What the exercise asks – Copy all the material below, exactly as it stands.

Dataset section –
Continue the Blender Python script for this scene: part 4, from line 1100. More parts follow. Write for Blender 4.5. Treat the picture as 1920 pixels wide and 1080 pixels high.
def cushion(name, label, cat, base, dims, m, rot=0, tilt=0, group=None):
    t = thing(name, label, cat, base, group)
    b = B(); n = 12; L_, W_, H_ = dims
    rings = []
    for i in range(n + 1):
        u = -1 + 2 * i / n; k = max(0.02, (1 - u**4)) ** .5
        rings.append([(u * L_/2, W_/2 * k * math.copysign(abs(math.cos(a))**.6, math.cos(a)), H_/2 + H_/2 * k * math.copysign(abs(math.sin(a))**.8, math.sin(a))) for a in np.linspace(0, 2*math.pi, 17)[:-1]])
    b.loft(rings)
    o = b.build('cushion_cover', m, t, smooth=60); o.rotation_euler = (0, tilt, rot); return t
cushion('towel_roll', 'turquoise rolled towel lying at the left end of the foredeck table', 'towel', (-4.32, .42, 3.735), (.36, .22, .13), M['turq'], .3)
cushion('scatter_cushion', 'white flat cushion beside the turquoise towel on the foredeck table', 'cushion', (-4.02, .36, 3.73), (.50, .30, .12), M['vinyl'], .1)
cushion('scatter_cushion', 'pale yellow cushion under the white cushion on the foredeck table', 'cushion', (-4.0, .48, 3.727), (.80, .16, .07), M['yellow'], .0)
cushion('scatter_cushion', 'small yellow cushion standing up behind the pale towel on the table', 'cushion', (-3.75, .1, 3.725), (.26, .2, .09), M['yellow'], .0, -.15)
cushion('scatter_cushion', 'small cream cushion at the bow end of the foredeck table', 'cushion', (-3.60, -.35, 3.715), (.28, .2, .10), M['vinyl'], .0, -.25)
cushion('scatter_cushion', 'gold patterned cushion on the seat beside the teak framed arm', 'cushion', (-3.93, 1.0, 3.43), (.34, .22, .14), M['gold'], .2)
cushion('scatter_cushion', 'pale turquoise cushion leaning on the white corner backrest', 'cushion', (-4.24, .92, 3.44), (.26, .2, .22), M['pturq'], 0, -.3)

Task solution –
Continue the Blender Python script for this scene: part 4, from line 1100. More parts follow. Write for Blender 4.5. Treat the picture as 1920 pixels wide and 1080 pixels high.
def cushion(name, label, cat, base, dims, m, rot=0, tilt=0, group=None):
    t = thing(name, label, cat, base, group)
    b = B(); n = 12; L_, W_, H_ = dims
    rings = []
    for i in range(n + 1):
        u = -1 + 2 * i / n; k = max(0.02, (1 - u**4)) ** .5
        rings.append([(u * L_/2, W_/2 * k * math.copysign(abs(math.cos(a))**.6, math.cos(a)), H_/2 + H_/2 * k * math.copysign(abs(math.sin(a))**.8, math.sin(a))) for a in np.linspace(0, 2*math.pi, 17)[:-1]])
    b.loft(rings)
    o = b.build('cushion_cover', m, t, smooth=60); o.rotation_euler = (0, tilt, rot); return t
cushion('towel_roll', 'turquoise rolled towel lying at the left end of the foredeck table', 'towel', (-4.32, .42, 3.735), (.36, .22, .13), M['turq'], .3)
cushion('scatter_cushion', 'white flat cushion beside the turquoise towel on the foredeck table', 'cushion', (-4.02, .36, 3.73), (.50, .30, .12), M['vinyl'], .1)
cushion('scatter_cushion', 'pale yellow cushion under the white cushion on the foredeck table', 'cushion', (-4.0, .48, 3.727), (.80, .16, .07), M['yellow'], .0)
cushion('scatter_cushion', 'small yellow cushion standing up behind the pale towel on the table', 'cushion', (-3.75, .1, 3.725), (.26, .2, .09), M['yellow'], .0, -.15)
cushion('scatter_cushion', 'small cream cushion at the bow end of the foredeck table', 'cushion', (-3.60, -.35, 3.715), (.28, .2, .10), M['vinyl'], .0, -.25)
cushion('scatter_cushion', 'gold patterned cushion on the seat beside the teak framed arm', 'cushion', (-3.93, 1.0, 3.43), (.34, .22, .14), M['gold'], .2)
cushion('scatter_cushion', 'pale turquoise cushion leaning on the white corner backrest', 'cushion', (-4.24, .92, 3.44), (.26, .2, .22), M['pturq'], 0, -.3)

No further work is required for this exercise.